[Directive] Wherever a line holds the word "from", copy that line out.
## BEGIN Recorded data
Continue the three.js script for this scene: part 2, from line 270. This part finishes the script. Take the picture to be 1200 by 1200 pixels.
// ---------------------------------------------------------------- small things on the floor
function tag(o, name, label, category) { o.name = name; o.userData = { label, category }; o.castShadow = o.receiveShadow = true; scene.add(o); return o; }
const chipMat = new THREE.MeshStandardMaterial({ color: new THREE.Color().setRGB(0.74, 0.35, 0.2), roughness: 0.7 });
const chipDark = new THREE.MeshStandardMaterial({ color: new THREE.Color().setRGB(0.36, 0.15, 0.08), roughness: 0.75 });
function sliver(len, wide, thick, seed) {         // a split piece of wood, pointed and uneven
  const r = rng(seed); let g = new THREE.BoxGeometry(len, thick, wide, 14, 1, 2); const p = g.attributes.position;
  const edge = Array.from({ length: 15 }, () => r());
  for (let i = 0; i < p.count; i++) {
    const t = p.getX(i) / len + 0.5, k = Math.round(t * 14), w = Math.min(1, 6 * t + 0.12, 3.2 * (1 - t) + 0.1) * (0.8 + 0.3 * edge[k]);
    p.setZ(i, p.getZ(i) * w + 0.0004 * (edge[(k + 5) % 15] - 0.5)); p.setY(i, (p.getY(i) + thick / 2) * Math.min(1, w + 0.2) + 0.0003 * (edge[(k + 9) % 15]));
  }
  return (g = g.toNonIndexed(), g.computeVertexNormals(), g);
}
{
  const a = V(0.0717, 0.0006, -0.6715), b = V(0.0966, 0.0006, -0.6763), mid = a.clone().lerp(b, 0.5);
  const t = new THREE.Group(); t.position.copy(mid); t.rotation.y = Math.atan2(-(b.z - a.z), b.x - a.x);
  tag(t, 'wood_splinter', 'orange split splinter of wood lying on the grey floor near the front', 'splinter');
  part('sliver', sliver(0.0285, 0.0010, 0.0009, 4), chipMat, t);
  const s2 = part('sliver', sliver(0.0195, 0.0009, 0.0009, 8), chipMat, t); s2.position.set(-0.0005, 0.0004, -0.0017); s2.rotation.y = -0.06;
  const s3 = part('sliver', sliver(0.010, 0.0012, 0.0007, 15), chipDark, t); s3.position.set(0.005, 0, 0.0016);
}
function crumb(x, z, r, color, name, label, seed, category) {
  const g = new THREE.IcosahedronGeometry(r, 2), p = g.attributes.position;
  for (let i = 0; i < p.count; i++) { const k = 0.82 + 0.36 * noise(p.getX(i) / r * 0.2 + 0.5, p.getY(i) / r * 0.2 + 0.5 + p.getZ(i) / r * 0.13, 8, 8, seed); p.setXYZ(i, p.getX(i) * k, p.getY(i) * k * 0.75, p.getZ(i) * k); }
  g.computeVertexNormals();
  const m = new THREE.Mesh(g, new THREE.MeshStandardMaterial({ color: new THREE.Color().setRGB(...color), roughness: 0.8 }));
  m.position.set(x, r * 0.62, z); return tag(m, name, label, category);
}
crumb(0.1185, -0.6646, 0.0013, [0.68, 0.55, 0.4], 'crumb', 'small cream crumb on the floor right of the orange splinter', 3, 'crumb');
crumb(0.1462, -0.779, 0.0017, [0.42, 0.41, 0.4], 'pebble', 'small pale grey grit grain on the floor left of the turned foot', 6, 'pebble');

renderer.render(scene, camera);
## END Recorded data
[Correct answer]
Continue the three.js script for this scene: part 2, from line 270. This part finishes the script. Take the picture to be 1200 by 1200 pixels.
  const edge = Array.from({ length: 15 }, () => r());